The 2008 Bishops’ Council of the Russian Orthodox Church adopted a Resolution on the Unity of the Church. This document recognizes in particular the need to enliven the gift of church-wide unity by strengthening diocesan cooperation and developing communication between various parts of the Russian Orthodox Church. At the same time, it was deemed important to take into account their inherent ethnic and cultural characteristics, remembering that respect for these special features constitutes the power of our Holy Church and contributes to her growth and unity.

“I consider this document to be ‘a road map’, a strict compliance with which can deliver us from many difficulties and help us to multiply the fruits of church unity’, the Primate of the Russian Orthodox Church stressed.

His Holiness underscored in particular that to consolidate church unity it was important to disseminate liturgical and catechetical texts as well as major documents of the Russian Orthodox Church including Patriarchal messages in the vernacular of peoples the Church nourishes.

‘Our unity should extend beyond state frontiers, political divisions and social, age, cultural and other human differences’, His Holiness said.

He also reminded the conference that the Russian Church is not only a Church of the Russian Federation, not even a Church of the historical Rus’. ‘Our Church’s care of her faithful extends to many countries today. Russia, Ukraine, Belarus and Moldova constitute today the core of the vast space of our common civilization which originated in the Dnieper font of St. Vladimir Equal-to-the-Apostles. Our duty is to take pastoral care of our believers and to bear witness before the modern world to the spiritual values of Orthodox tradition and to the historical and cultural unity it has generated’.

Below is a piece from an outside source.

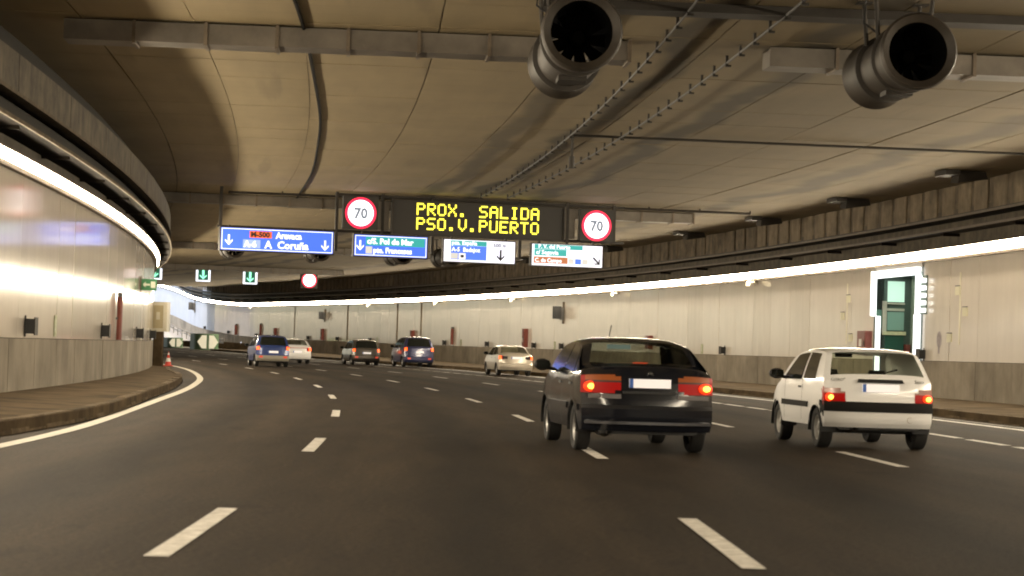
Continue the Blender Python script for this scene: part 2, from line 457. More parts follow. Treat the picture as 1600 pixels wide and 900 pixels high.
# kerbs and verges --------------------------------------------------
KL = [(-6.3, -30), (-6.3, 0), (-6.25, 18), (-6.2, 27.1), (-6.35, 33.0), (-6.95, 39.5), (-7.6, 45.4), (-8.65, 55.2), (-10.3, 67.3), (-12.1, 76.5), (-13.6, 85.0), (-16.5, 95.0), (-19.3, 104.0), (-22.5, 114)]
KLs = smooth2(KL, 4)
def stat(side, x, y):
    best = min(range(-60, 200, 1), key=lambda s: (wall(side, s, 0, 0)[0]-x)**2+(wall(side, s, 0, 0)[1]-y)**2); return best
# left kerb uses true wall stations
def verge2(line, side, z1, zt, label, name):
    mb = MB(); vb = MB(); st = [stat(side, *p[:2]) for p in line]
    for i in range(len(line)-1):
        (x0, y0), (x1, y1) = line[i][:2], line[i+1][:2]; za, zb_ = zroad(st[i]), zroad(st[i+1])
        tx, ty = x1-x0, y1-y0; l = sqrt(tx*tx+ty*ty) or 1; nx, ny = (ty/l, -tx/l) if side > 0 else (-ty/l, tx/l)
        w = .16; a, b = (x0, y0), (x1, y1); c, d = (x1+nx*w, y1+ny*w), (x0+nx*w, y0+ny*w)
        mb.hexa([(*a, za-.1), (*b, zb_-.1), (*c, zb_-.1), (*d, za-.1), (*a, za+z1), (*b, zb_+z1), (*c, zb_+z1), (*d, za+z1)])
        vb.quad((d[0], d[1], za+z1-.012), (c[0], c[1], zb_+z1-.012), wall(side, st[i+1], -.05, zt), wall(side, st[i], -.05, zt))
    kr = tag(mb.build('kerb', concrete_d), label+' kerb stones along the carriageway', kind='structure')
    # single stones stand 3 mm proud of the bedding, one metre each with open joints
    acc = []; tot = 0
    for i in range(len(line)-1):
        (x0, y0), (x1, y1) = line[i][:2], line[i+1][:2]; l = sqrt((x1-x0)**2+(y1-y0)**2)
        acc.append((tot, tot+l, x0, y0, x1, y1)); tot += l
    def at(q):
        for a_, b_, x0, y0, x1, y1 in acc:
            if q <= b_: t = (q-a_)/(b_-a_+1e-9); return x0+(x1-x0)*t, y0+(y1-y0)*t
        return acc[-1][4], acc[-1][5]
    q = 0; cnt = 0
    while q < tot-1.05 and cnt < 130:
        (x0, y0), (x1, y1) = at(q+.012), at(q+1.038); q += 1.05
        if not 14 < y0 < 125: continue
        cnt += 1
        za, zb_ = zroad(y0), zroad(y1); tx, ty = x1-x0, y1-y0; l = sqrt(tx*tx+ty*ty); nx, ny = (ty/l, -tx/l) if side > 0 else (-ty/l, tx/l)
        j1, j2, o_ = random.uniform(.004, .022), random.uniform(.004, .022), random.uniform(.012, .03)
        P = [(x0-nx*o_, y0-ny*o_), (x1-nx*o_, y1-ny*o_), (x1+nx*.19, y1+ny*.19), (x0+nx*.19, y0+ny*.19)]
        T = [(x0+nx*.03, y0+ny*.03), (x1+nx*.03, y1+ny*.03), P[2], P[3]]
        st_ = MB().hexa([(*P[0], za-.05), (*P[1], zb_-.05), (*P[2], zb_-.05), (*P[3], za-.05), (*T[0], za+z1+j1), (*T[1], zb_+z1+j2), (*T[2], zb_+z1+j2), (*T[3], za+z1+j1)])
        st_.build('kerb_stone', kerb_a if random.random() < .6 else kerb_b, kr)
    tag(vb.build('verge', concrete_d), label+' dirty brown walkway at the wall foot', kind='structure')
verge2(KLs, -1, .17, .22, 'left', 'kerb')
verge2([pt(s, 12.3)[:2] for s in frange(-40, 200, 4)], 1, .17, .2, 'right', 'kerb')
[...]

According to His Holiness, the Moscow Patriarchate is open to common actions with state structures and public organizations in all the countries of Russian Orthodoxy, and much has already been done in this respect. Thus, along with the development of parishes and dioceses abroad, a system of cultural and social ties is being built to maintain relations with compatriots who left the countries of historical Rus’ to live outside them.

‘As compatriots we understand not only Russians but also Ukrainians, Byelorussians and Moldavians who live in diaspora’, the Primate of the Russian Orthodox Church reminded the conference.

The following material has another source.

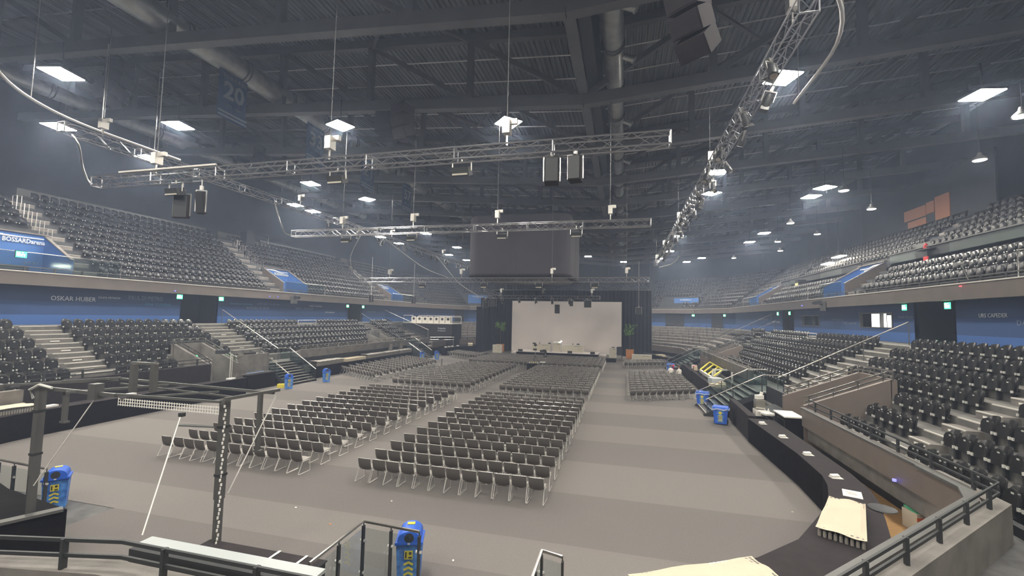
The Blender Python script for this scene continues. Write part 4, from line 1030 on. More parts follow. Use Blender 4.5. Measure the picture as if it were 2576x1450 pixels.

He dwelt in his report on his visit to Ukraine in summer 2009. During that pastoral visit he went to central, eastern, southern and western regions of the country. He prayed at the Kiev Monastery of the Caves, the Svyatogorsk and Pochaev and other Monasteries of the Ukrainian Church. He celebrated the Divine Liturgy at the place in Chersonese where St. Vladimir was baptized. Among the significant events during that visit was a meeting of the Russian Orthodox Church’s Holy Synod which was held for the first time in Kiev, thus underlining the importance of ‘the Mother of Russian Cities’ as the original primatial chair of Rus’ and one of the Synodal capitals of our Church today.

‘Visiting dioceses, talking with hierarchs and meeting with the people of God in the Ukrainian land, I was convinced again and again that the Holy Rus’ is not a speculative notion, not just a part of our history. It is our present’, His Holiness stressed.

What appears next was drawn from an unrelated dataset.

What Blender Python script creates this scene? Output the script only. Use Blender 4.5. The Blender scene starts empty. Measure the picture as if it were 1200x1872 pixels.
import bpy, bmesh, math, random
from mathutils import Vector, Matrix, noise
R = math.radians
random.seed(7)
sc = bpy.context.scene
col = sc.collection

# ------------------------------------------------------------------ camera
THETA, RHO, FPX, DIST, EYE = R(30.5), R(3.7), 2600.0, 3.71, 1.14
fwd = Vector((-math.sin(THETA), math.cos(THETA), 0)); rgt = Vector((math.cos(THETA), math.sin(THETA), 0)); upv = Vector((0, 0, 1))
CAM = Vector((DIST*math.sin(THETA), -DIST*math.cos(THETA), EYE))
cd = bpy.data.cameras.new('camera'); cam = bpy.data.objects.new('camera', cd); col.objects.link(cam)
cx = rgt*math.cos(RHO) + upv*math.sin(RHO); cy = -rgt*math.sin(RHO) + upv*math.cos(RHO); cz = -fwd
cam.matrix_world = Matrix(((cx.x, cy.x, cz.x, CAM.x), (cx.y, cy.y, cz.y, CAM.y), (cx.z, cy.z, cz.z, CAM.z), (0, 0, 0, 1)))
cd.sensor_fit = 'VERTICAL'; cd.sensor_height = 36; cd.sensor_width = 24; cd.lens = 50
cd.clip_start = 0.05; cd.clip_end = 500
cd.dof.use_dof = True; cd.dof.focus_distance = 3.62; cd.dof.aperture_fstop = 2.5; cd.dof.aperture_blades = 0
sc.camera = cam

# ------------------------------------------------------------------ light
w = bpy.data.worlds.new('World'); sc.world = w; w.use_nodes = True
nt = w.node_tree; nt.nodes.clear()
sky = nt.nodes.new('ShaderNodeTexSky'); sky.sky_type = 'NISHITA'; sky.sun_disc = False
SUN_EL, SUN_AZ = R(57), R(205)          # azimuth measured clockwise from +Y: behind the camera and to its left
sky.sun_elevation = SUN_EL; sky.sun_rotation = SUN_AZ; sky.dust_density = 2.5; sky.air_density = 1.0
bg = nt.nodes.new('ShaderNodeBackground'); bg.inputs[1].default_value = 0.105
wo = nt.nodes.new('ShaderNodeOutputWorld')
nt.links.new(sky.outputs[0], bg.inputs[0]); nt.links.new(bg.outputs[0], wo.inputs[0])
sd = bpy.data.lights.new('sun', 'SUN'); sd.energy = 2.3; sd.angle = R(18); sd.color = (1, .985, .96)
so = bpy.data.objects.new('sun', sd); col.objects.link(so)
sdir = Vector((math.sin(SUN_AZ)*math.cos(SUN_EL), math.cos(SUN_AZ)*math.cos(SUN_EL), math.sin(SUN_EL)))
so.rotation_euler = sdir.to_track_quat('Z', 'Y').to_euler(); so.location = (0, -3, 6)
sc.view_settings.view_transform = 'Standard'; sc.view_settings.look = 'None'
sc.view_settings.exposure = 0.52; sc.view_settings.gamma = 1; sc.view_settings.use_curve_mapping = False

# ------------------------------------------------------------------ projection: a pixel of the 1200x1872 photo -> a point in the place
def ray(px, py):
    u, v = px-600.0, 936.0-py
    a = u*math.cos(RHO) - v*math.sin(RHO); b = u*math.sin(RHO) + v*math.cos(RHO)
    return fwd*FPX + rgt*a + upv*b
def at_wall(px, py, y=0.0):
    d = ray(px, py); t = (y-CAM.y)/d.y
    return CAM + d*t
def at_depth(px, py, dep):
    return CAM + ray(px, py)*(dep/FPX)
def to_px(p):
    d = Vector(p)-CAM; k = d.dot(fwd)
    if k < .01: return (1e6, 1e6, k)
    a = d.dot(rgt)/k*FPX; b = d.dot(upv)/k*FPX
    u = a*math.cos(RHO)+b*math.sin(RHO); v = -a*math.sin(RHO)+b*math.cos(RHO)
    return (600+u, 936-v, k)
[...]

His Holiness made a special mention of the role of the Ukrainian Orthodox Church which, despite the active work of church unity foes, has successfully performed her salvific service as a true Church of the Ukrainian people preserving spiritual unity with the Plenitude of the Russian Orthodox Church. ‘This commitment to church unity is an example for us all’, His Holiness said.

He also spoke about his visits to other countries in the canonical space of the Russian Orthodox Church including Belarus, Kazakhstan and Azerbaijan and expressed an intention to continue visiting states to which the pastoral care of the Patriarch of Moscow and All Russia extends, since he believes it his duty ‘to take care of all the faithful of the Russian Church regardless of their residence’.